A Little Kindness for Kindness Coalition

Written by Neil Farrell

Neil has been a journalist covering the Estero Bay Area for over 27 years. He’s won numerous journalism awards in several different categories over his career.

December 2, 2021

He started a little produce stand in north Morro Bay, making a risky switch to only sell organically grown fruits and vegetables, and now Michael Wolfe of the Avocado Shack is opening his business to a local non-profit feeding needy kids and families.
Wolf said he’s lent one of two out buildings at his business, 2190 Main St., to the Estero Bay Kindness Coalition, which they’ve set up for storage and a food pantry filling boxes with foodstuffs that their volunteers deliver to families in the area.

It’s a way for him to give back, Wolfe told Estero Bay News. His produce stand was the home of Shorty & Son automotive repair for many years and the little shed he’s lent to the Kindness Coalition used to be a muffler and welding shop.

The Kindness Coalition (see: esterobaykindnesscoalition.org) has a simple mission statement: “Our primary mission is to partner with for-profits, nonprofits, churches, and schools to benefit the greater good and those living on the margins in the Estero Bay community.”

It was started in December 2017 by Pastor Bobby deLancellotti after he visited the Principal at Del Mar Elementary seeking a way to help the school kids for the holidays.

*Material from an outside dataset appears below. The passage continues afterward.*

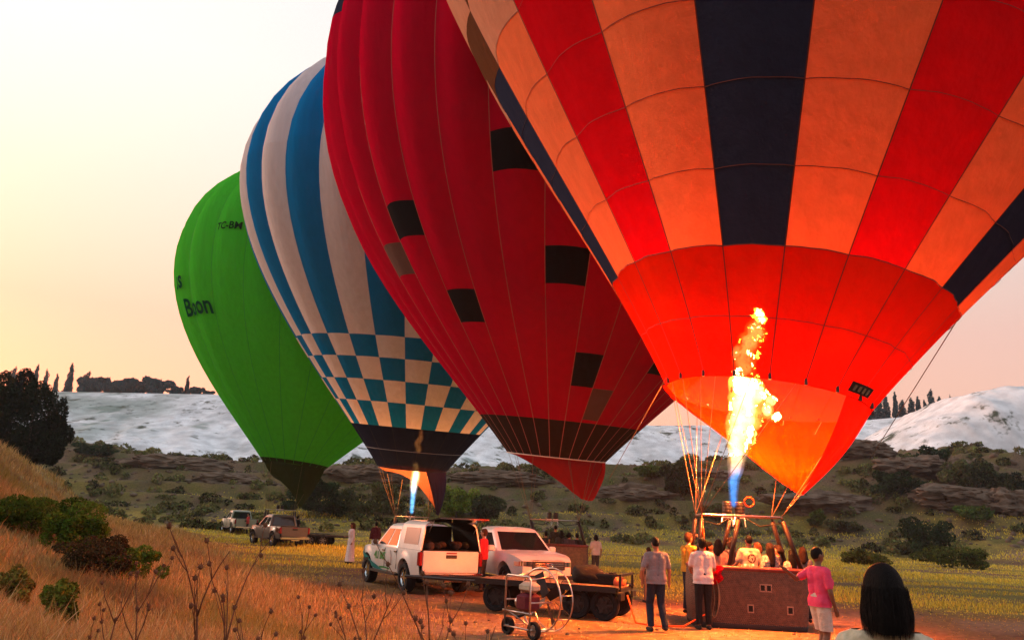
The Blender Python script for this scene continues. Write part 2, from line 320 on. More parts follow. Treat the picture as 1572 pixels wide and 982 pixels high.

“The principal connected Bobby with 10 families,” the organization’s website said. “Bobby bought them two gifts each — a fun, practical gift and a $100 gift card to a local supermarket. In January, the principal sent Bobby a letter thanking him for the impact the gifts had on the families. She also informed him that 64% of the students at Del Mar were living at or below the poverty line.”
And while the school feeds them lunch, they often go hungry over the weekends.

That led to the start of the “Got Your Back” program in March 2018. Got Your Back helps feed kids over the weekend, providing two breakfasts, two lunches, two dinners, healthy snacks, fruit, milk, and juice to each kid enrolled.
The care packages were sent using backpacks. The kids brought in empty packs on Monday, and the Coalition filled them up and gave them back on Friday.

“By June 2018, Estero Bay Kindness Coalition was serving 48 students with Got Your Back. The following school year, it jumped to eight schools and over 200 students in the SLO Unified School District. During this time, our organization became a non-profit 501 C-3. By the 2019 school year, we were feeding over 200 children in eight schools.”

Wolf said deLancellotti officiated his wedding, and when he asked if Wolf knew anyone with storage space available, he offered the former shop building. It was cleaned up and the coalition took over the space Nov. 1.
Such an operation needs storage and workspace and The Avocado Shack’s kindness towards the Kindness Coalition jibed with Wolf’s desires to do something to better his community.